-- BEGIN Material provided --

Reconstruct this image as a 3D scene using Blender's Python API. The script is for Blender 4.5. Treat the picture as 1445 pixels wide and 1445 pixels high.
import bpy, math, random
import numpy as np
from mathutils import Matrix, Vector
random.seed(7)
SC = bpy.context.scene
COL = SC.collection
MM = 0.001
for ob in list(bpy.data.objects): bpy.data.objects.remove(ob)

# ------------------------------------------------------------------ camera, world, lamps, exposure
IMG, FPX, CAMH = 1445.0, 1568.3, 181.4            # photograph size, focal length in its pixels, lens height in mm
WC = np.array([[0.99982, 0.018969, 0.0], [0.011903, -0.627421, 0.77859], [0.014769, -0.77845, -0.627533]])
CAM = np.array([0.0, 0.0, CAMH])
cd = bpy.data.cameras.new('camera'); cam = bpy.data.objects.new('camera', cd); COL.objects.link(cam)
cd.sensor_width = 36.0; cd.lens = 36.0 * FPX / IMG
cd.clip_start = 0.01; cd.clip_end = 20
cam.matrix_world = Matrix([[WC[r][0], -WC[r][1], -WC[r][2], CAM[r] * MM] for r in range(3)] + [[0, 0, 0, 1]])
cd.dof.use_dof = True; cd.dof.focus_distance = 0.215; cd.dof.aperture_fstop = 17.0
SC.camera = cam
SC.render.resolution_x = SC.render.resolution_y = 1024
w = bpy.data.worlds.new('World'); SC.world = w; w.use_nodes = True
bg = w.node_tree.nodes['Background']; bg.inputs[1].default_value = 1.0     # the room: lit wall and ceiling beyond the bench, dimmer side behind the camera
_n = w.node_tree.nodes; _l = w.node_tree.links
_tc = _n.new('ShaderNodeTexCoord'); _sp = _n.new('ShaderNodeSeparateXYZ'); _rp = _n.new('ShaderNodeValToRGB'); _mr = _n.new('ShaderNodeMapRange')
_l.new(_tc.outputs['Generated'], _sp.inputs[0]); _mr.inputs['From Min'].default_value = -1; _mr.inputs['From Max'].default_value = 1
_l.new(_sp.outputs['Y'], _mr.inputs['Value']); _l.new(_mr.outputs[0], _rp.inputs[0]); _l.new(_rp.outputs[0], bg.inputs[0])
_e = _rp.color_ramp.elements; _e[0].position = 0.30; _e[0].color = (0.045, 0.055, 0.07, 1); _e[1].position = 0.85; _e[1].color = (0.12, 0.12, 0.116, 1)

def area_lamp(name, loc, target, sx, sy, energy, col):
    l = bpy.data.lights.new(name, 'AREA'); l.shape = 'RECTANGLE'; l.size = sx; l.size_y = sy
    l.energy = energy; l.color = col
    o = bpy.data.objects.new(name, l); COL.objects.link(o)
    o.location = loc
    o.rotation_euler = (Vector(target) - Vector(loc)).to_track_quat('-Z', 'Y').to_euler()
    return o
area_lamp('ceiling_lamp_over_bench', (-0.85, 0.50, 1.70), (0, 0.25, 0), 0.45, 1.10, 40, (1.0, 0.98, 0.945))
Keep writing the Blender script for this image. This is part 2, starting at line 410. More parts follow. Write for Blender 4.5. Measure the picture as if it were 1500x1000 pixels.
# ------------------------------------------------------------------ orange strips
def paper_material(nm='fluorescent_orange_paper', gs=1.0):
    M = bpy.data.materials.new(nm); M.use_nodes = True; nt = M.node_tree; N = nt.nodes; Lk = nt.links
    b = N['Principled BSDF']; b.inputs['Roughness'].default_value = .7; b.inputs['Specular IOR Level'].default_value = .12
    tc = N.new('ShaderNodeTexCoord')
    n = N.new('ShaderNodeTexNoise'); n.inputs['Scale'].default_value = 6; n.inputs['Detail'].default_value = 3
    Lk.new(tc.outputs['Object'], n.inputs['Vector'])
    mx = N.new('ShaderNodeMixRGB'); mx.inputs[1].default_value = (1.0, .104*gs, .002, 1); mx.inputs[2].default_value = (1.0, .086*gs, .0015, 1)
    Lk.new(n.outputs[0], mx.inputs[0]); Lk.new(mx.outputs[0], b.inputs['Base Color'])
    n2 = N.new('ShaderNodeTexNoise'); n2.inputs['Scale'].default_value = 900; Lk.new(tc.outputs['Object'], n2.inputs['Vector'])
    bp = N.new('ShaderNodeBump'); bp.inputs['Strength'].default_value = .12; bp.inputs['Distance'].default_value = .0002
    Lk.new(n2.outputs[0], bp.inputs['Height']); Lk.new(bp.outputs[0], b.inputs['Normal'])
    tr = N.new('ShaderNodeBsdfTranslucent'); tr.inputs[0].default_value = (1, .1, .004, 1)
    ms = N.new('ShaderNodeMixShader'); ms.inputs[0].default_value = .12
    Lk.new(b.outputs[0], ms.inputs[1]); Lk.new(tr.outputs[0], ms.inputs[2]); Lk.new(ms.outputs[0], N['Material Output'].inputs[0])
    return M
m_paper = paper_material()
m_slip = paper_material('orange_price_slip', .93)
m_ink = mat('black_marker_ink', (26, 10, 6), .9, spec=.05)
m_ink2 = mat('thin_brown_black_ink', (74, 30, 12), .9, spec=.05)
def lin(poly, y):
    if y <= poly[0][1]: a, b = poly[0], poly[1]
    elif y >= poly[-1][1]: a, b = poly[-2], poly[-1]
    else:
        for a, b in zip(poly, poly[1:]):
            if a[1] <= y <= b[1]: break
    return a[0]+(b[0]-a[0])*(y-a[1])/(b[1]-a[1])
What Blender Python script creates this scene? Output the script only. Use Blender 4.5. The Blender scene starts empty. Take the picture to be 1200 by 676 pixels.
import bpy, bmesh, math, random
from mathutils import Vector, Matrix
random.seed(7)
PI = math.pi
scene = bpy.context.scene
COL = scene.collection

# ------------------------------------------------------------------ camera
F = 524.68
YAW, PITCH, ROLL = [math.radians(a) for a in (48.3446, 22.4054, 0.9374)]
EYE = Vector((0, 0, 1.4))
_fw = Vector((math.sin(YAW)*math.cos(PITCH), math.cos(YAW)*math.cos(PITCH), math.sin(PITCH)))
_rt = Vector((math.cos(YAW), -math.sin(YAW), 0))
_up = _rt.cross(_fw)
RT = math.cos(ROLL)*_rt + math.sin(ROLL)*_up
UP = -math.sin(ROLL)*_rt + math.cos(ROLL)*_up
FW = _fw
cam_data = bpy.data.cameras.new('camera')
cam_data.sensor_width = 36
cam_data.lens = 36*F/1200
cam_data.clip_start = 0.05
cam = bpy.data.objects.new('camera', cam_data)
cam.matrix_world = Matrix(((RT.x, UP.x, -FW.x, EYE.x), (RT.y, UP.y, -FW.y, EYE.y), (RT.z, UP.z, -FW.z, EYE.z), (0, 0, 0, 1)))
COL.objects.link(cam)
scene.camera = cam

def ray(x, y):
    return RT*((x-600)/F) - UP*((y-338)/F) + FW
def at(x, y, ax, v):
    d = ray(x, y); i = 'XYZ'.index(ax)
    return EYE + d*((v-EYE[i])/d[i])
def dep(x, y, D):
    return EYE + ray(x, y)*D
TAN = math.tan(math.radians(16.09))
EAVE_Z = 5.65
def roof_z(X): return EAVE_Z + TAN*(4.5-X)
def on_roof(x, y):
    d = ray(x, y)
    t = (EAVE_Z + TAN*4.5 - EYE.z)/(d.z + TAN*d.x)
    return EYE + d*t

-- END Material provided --

**Given task:**
Take the line holding "What Blender Python" and all lines after it through the end of the data, and set them down exactly.

**Task output:**
What Blender Python script creates this scene? Output the script only. Use Blender 4.5. The Blender scene starts empty. Take the picture to be 1200 by 676 pixels.
import bpy, bmesh, math, random
from mathutils import Vector, Matrix
random.seed(7)
PI = math.pi
scene = bpy.context.scene
COL = scene.collection

# ------------------------------------------------------------------ camera
F = 524.68
YAW, PITCH, ROLL = [math.radians(a) for a in (48.3446, 22.4054, 0.9374)]
EYE = Vector((0, 0, 1.4))
_fw = Vector((math.sin(YAW)*math.cos(PITCH), math.cos(YAW)*math.cos(PITCH), math.sin(PITCH)))
_rt = Vector((math.cos(YAW), -math.sin(YAW), 0))
_up = _rt.cross(_fw)
RT = math.cos(ROLL)*_rt + math.sin(ROLL)*_up
UP = -math.sin(ROLL)*_rt + math.cos(ROLL)*_up
FW = _fw
cam_data = bpy.data.cameras.new('camera')
cam_data.sensor_width = 36
cam_data.lens = 36*F/1200
cam_data.clip_start = 0.05
cam = bpy.data.objects.new('camera', cam_data)
cam.matrix_world = Matrix(((RT.x, UP.x, -FW.x, EYE.x), (RT.y, UP.y, -FW.y, EYE.y), (RT.z, UP.z, -FW.z, EYE.z), (0, 0, 0, 1)))
COL.objects.link(cam)
scene.camera = cam

def ray(x, y):
    return RT*((x-600)/F) - UP*((y-338)/F) + FW
def at(x, y, ax, v):
    d = ray(x, y); i = 'XYZ'.index(ax)
    return EYE + d*((v-EYE[i])/d[i])
def dep(x, y, D):
    return EYE + ray(x, y)*D
TAN = math.tan(math.radians(16.09))
EAVE_Z = 5.65
def roof_z(X): return EAVE_Z + TAN*(4.5-X)
def on_roof(x, y):
    d = ray(x, y)
    t = (EAVE_Z + TAN*4.5 - EYE.z)/(d.z + TAN*d.x)
    return EYE + d*t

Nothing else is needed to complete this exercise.